* _Supplied material_
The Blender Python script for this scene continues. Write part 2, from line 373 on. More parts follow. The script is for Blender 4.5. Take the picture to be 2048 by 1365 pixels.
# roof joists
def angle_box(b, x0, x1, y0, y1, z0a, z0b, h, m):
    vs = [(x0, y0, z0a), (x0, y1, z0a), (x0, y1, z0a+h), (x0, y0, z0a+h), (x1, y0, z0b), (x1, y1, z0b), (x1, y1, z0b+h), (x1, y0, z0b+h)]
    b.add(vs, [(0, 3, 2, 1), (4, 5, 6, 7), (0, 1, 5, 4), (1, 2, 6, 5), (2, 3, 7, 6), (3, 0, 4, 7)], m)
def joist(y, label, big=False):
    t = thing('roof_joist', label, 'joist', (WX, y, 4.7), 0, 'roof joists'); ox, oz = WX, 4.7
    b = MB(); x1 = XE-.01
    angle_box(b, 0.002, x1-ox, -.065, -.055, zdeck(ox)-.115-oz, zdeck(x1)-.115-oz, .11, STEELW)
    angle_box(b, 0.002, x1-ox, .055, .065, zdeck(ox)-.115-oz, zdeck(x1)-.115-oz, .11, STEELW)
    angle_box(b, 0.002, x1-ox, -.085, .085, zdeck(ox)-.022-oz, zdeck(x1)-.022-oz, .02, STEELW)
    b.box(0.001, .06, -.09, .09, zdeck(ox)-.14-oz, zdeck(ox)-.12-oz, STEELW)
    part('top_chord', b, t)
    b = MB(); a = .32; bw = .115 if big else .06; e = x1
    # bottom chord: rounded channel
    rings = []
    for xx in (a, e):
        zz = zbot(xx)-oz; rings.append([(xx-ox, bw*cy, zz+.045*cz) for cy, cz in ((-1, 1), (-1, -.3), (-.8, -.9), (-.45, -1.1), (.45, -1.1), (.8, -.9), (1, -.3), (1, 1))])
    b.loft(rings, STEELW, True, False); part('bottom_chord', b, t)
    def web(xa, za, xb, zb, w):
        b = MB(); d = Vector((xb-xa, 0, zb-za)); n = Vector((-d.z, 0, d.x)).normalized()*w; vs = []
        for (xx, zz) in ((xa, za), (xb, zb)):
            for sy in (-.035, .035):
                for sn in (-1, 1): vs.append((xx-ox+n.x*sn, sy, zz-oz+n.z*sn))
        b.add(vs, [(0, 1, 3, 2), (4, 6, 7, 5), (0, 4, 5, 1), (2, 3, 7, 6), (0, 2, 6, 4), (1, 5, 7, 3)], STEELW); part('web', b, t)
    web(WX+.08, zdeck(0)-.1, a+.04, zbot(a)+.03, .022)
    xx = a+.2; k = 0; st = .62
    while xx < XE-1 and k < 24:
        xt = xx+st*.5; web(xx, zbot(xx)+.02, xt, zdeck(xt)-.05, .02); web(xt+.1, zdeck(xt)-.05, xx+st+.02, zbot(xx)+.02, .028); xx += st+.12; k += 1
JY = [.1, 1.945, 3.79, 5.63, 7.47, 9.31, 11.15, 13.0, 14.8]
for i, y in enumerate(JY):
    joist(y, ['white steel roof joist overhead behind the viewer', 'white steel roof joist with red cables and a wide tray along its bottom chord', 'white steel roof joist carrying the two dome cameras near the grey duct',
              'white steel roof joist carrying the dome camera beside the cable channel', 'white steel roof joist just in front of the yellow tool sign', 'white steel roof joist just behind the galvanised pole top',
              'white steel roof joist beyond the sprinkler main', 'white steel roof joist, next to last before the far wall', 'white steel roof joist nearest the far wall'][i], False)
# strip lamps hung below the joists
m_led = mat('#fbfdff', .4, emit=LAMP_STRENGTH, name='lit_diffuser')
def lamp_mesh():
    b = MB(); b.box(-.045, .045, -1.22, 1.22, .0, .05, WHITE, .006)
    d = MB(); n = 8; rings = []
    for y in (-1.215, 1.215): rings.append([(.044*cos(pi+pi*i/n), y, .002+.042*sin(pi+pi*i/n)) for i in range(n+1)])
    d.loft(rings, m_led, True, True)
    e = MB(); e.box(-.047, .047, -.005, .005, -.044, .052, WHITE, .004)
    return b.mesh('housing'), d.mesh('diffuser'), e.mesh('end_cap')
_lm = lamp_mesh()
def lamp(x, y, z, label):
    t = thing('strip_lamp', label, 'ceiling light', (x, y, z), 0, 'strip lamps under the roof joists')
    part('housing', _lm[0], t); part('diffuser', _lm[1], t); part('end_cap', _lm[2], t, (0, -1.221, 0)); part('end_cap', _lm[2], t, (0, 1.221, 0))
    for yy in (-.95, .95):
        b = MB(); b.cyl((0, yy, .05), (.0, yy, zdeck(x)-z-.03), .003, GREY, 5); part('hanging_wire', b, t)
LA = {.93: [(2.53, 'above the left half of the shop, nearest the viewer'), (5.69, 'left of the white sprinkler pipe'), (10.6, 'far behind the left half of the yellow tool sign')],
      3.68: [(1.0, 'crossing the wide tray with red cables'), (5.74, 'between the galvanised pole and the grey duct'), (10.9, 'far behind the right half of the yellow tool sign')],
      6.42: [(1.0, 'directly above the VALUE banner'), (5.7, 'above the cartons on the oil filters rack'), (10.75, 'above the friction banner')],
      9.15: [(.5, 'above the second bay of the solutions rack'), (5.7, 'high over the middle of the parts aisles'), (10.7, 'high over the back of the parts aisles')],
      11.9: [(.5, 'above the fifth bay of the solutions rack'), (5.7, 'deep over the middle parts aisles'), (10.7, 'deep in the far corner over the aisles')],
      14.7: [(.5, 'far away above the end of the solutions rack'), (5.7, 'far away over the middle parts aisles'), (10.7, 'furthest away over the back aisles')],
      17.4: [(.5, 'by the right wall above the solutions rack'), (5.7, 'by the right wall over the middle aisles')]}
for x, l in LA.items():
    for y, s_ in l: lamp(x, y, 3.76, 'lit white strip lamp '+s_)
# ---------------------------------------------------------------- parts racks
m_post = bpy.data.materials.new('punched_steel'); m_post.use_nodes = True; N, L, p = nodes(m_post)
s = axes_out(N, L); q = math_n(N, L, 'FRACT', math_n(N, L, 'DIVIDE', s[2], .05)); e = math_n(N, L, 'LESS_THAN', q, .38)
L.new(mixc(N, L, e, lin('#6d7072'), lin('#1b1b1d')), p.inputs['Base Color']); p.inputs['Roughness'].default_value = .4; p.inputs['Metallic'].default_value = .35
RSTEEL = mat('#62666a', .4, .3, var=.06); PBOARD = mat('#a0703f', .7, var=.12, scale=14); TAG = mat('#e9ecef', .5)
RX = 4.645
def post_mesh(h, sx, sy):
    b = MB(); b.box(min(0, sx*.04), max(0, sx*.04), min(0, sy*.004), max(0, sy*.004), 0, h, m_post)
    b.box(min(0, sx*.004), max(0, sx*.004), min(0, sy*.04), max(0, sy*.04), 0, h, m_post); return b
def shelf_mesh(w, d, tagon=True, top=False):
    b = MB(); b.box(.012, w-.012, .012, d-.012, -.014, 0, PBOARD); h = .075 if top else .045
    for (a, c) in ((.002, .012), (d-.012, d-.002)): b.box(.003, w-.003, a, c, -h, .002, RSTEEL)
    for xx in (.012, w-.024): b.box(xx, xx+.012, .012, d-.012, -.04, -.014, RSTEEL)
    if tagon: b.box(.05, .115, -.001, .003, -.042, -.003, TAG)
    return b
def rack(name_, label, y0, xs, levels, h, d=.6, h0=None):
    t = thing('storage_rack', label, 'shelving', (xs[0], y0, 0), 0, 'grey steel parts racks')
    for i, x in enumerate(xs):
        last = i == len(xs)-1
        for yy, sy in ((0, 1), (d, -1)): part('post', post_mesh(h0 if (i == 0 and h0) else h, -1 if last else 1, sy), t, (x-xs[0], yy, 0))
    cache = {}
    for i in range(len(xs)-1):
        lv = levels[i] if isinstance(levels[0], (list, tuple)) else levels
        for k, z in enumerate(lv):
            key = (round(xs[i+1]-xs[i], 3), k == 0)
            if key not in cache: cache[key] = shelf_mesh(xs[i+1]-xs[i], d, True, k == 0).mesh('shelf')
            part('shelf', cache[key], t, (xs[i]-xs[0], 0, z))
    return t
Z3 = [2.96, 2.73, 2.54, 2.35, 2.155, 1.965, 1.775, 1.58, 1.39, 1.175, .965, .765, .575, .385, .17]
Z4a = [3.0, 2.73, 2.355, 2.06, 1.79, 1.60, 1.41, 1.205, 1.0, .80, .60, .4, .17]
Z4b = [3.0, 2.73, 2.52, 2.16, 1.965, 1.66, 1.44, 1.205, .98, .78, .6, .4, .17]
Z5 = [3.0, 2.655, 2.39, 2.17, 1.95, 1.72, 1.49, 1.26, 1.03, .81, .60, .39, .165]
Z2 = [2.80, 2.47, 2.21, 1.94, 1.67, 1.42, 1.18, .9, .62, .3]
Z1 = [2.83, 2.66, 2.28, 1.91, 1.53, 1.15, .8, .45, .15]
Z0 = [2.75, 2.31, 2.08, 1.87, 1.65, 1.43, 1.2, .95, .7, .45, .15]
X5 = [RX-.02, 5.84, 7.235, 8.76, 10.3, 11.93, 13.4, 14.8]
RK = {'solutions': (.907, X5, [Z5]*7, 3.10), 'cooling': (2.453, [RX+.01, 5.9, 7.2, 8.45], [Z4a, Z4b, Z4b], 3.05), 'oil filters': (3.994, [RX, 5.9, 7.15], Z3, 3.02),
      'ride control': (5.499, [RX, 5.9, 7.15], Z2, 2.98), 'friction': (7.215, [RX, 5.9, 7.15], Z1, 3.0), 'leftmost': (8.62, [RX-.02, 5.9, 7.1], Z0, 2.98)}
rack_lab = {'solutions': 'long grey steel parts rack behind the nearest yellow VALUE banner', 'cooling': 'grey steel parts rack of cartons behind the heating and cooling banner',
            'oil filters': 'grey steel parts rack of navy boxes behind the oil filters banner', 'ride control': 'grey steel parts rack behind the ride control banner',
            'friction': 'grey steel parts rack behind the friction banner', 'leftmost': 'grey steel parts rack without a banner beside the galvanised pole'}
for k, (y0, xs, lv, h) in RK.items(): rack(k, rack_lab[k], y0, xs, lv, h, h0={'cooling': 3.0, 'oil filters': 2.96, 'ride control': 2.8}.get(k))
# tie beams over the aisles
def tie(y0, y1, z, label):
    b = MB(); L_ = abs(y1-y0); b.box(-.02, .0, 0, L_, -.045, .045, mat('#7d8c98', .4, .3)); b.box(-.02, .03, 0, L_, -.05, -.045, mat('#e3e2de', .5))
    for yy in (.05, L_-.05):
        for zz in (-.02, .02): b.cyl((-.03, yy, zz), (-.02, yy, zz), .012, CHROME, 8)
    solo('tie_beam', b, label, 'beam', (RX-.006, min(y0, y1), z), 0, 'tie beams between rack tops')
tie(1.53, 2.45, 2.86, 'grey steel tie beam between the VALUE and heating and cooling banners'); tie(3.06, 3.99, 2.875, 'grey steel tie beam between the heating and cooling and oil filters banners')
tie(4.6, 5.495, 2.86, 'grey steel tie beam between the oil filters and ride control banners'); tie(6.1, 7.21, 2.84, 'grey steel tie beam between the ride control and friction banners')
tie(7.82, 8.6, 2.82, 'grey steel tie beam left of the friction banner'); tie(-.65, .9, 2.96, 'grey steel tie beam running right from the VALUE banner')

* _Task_
Work out how many lines of the listing above include the word "from". Report only the number.

* _Solution for this problem_
2